Ausblicke für die Praxis
Die Entscheidung verdeutlicht instruktiv die Beweislastverteilung bei Legionellenschäden. Der geschädigte Mieter muss dartun und (bei Bestreiten des Vermieters) beweisen, dass eine relevante Legionellenkonzentration in der Mietsache im fraglichen Inkubationszeitraum vorlag. Er muss weiterhin dartun und beweisen, dass die Mietsache nicht den gesetzlichen Anforderungen der Trinkwasserverordnung entsprach, etwa, weil dass die gesetzlichen Kontroll- und Wartungspflichten objektiv nicht eingehalten wurden.
Sind die beim Mieter und in der Mietsache festgestellten Erreger identisch, so wird schließlich im Sinne einer Beweislastumkehr widerleglich vermutet, dass die Infektion des Mieters ursächlich auf der Legionellenkonzentration in der Mietsache beruht.
Es ist dann am Vermieter, konkrete Umstände darzutun und zu beweisen, die geeignet sind, die vermutete Ursächlichkeit widerlegen.

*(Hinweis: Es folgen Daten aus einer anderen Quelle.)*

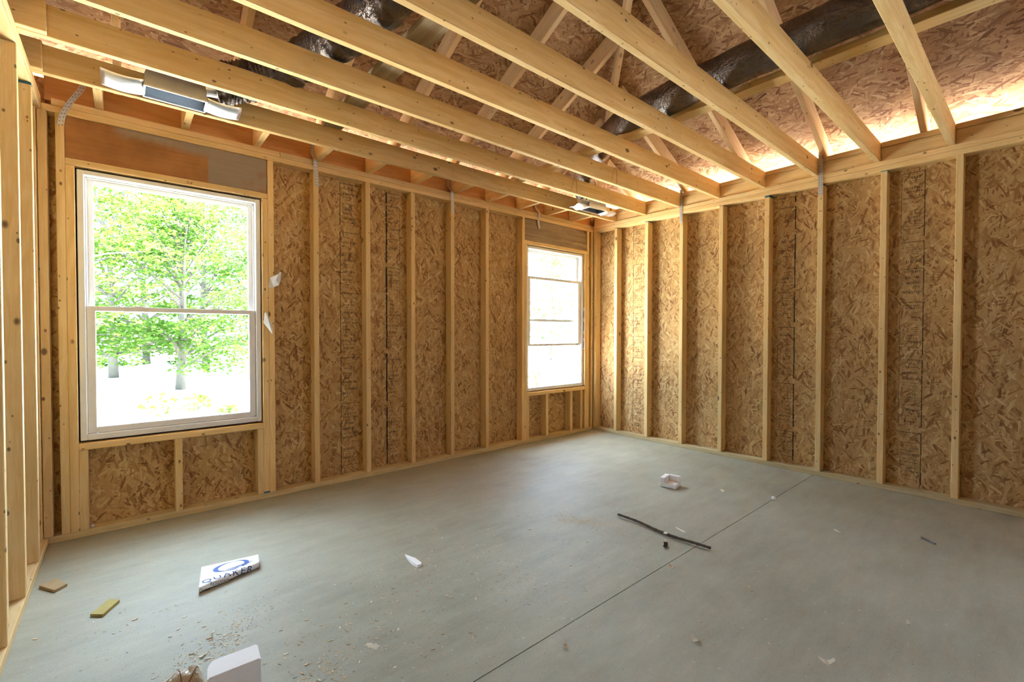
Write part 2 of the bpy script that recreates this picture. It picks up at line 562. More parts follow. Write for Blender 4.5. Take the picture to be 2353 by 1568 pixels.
# ------------------------------------------------------------------ floor and ground
bm = bmesh.new()
bbox(bm, XW, 0.11, -2.332, 0.11, -0.2, 0.0)
bbox(bm, XW, 0.11, YB, -2.3365, -0.2, 0.0)
bbox(bm, XW, 0.11, -2.3365, -2.332, -0.2, -0.012)
floor = tag(link('floor', bm, M['concrete']), 'mottled grey concrete slab with one straight saw cut across it', 'floor', kind='structure')

bm = bmesh.new()
bmesh.ops.create_grid(bm, x_segments=60, y_segments=60, size=60)
for v in bm.verts:
    v.co.z = -0.22 + (mn.noise(v.co * 0.15) * 0.12 if v.co.length > 12 else 0)
tag(link('ground', bm, M['ground'], smooth=True), 'sun-bleached bare ground outside the windows', 'ground', kind='structure')

# ------------------------------------------------------------------ sheathing
bm = bmesh.new()
uvl_ = lambda c: (c.z, c.x)
y0, y1 = D, D + 0.011
zt = 2.60
for a, b, c, d in ((XW, -5.2, 0, ZO - 0.05), (-5.2, WIN[0][0], 0, zt), (WIN[0][0], WIN[0][1], 0, WZ0), (WIN[0][0], WIN[0][1], WZ1, zt),
                   (WIN[0][1], WIN[1][0], 0, zt), (WIN[1][1], D + 0.011, 0, zt)):
    slab_uv(bm, a, b, y0, y1, c, d, uvl_)
slab_uv(bm, WIN[1][0], WIN[1][1], y0, y1, 0, WZ0, lambda c: (c.x, c.z))
slab_uv(bm, WIN[1][0], WIN[1][1], y0, y1, WZ1, zt, uvl_)
wall_left = tag(link('wall_left', bm, M['osb_wall']), 'strand board sheathing of the wall with two windows', 'wall', kind='structure')
bm = bmesh.new()
slab_uv(bm, D, D + 0.011, -4.3, D, 0, zt, lambda c: (c.z, c.y + 7.3))
for a, b, c, d in ((YB, -6.0, 0, ZO - 0.05), (-6.0, -5.1, 0, 0.85), (-6.0, -5.1, 2.12, ZO - 0.05), (-5.1, -4.3, 0, ZO - 0.05)):
    slab_uv(bm, D, D + 0.011, a, b, c, d, lambda c: (c.z, c.y + 7.3))
wall_right = tag(link('wall_right', bm, M['osb_wall']), 'strand board sheathing of the windowless wall', 'wall', kind='structure')
bm = bmesh.new()
uvb = lambda c: (c.z, c.x + 11)
slab_uv(bm, XW, D, YB - 0.011, YB, 0, ZO, uvb)
tag(link('wall_back', bm, M['osb_wall']), 'strand board wall behind the viewer', 'wall', kind='structure')
bm = bmesh.new()
slab_uv(bm, XW - 0.011, XW, YB, D, 0, zt, lambda c: (c.z, c.y))
quad_uv(bm, [(XW, D, zt), (XW, YB - D, zt), (XW, -4.0, ZO + 2.0)], [(zt, 0), (zt, -8), (ZO + 2, -4)])
tag(link('wall_end', bm, M['osb_wall']), 'strand board end wall beyond the open partition', 'wall', kind='structure')

# roof boards: window-side plane, hip end plane, rear plane
OV = 0.55
ze = ZO - SL * OV
rid = -4.0
zr = ZO + SL * 4.0
k = math.sqrt(1 + SL * SL)
bm = bmesh.new()
quad_uv(bm, [(OV, OV, ze), (rid, rid, zr), (XW, rid, zr), (XW, OV, ze)], [(OV, 0), (rid, (OV - rid) * k), (XW, (OV - rid) * k), (XW, 0)])
quad_uv(bm, [(OV, -8 - OV, ze), (rid, rid, zr), (OV, OV, ze)], [(-8 - OV, 3.1), (rid, 3.1 + (OV - rid) * k), (OV, 3.1)])
quad_uv(bm, [(XW, -8 - OV, ze), (XW, rid, zr), (rid, rid, zr), (OV, -8 - OV, ze)], [(XW, 7), (XW, 7 + (OV - rid) * k), (rid, 7 + (OV - rid) * k), (OV, 7)])
bmesh.ops.remove_doubles(bm, verts=bm.verts, dist=1e-4)
bmesh.ops.recalc_face_normals(bm, faces=bm.faces)
r_ = bmesh.ops.extrude_face_region(bm, geom=bm.faces[:])
bmesh.ops.translate(bm, vec=(0, 0, 0.014), verts=[g for g in r_['geom'] if isinstance(g, bmesh.types.BMVert)])
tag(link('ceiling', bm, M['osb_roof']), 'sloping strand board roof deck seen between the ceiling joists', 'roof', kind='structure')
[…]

Das Aufzeigen theoretischer Alternativkausalitäten genügt nicht. Der Vermieter muss dann also dartun und beweisen, dass der Mieter im fraglichen Inkubationszeitraum einen anderen legionellenverseuchten Ort aufgesucht und in übertragungsgeeigneter Weise genutzt hat (Aufnahme von Aerosol). Dies wird man als „Teufelsbeweis“ ansehen dürfen.
Die Entscheidung war notwendig, weil sie mit willkommener Klarheit dem Vermieter wohlfeile Schutzbehauptungen und unsubstantiiertes Bestreiten abschneidet. Die Entscheidung darf in der Sache auch Geltung für das Gewerberaummietrecht beanspruchen.